Nawab Mir Khutubuddin Khan, secretary of the NASR Education Society — which has promoted NASR Boys School (ranked #15 in the boys day category) and the K-12 CISCE-affiliated all-girls NASR School, Khairatabad (estb.1965, the alma mater of tennis star Sania Mirza) — is satisfied with the school’s #8 all-India and #1 Telangana rankings. “We are grateful for the honour bestowed upon us by the survey’s knowledgeable respondents who are appreciative of our efforts to provide well-rounded education to girl children for the past 51 years. Our in-house NASR Teaching Technology is unique and focuses equally on academic rigour, extra-curricular and sports education. The top rating awarded to us on the parameter of sports education is especially satisfying because of its prime importance in our school,” says Khan.

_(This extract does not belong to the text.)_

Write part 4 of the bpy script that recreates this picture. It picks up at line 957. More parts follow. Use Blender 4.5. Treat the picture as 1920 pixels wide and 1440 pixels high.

Further down the 79-strong league table of India’s top-ranked all-girls day schools dominated by vintage convent/missionary institutions, several schools have vastly improved their ranking in 2016. Among them are Queen Mary School, Mumbai to #12 (from 19 in 2015), DAV Girls Senior Secondary, Mogappair, Chennai to #15 (22), Sacred Heart Covent, Jamshedpur to #17 (22), Mahadevi Birla World Academy, Kolkata to #20 (27) and St. Patrick’s Junior College, Agra to #22 (55).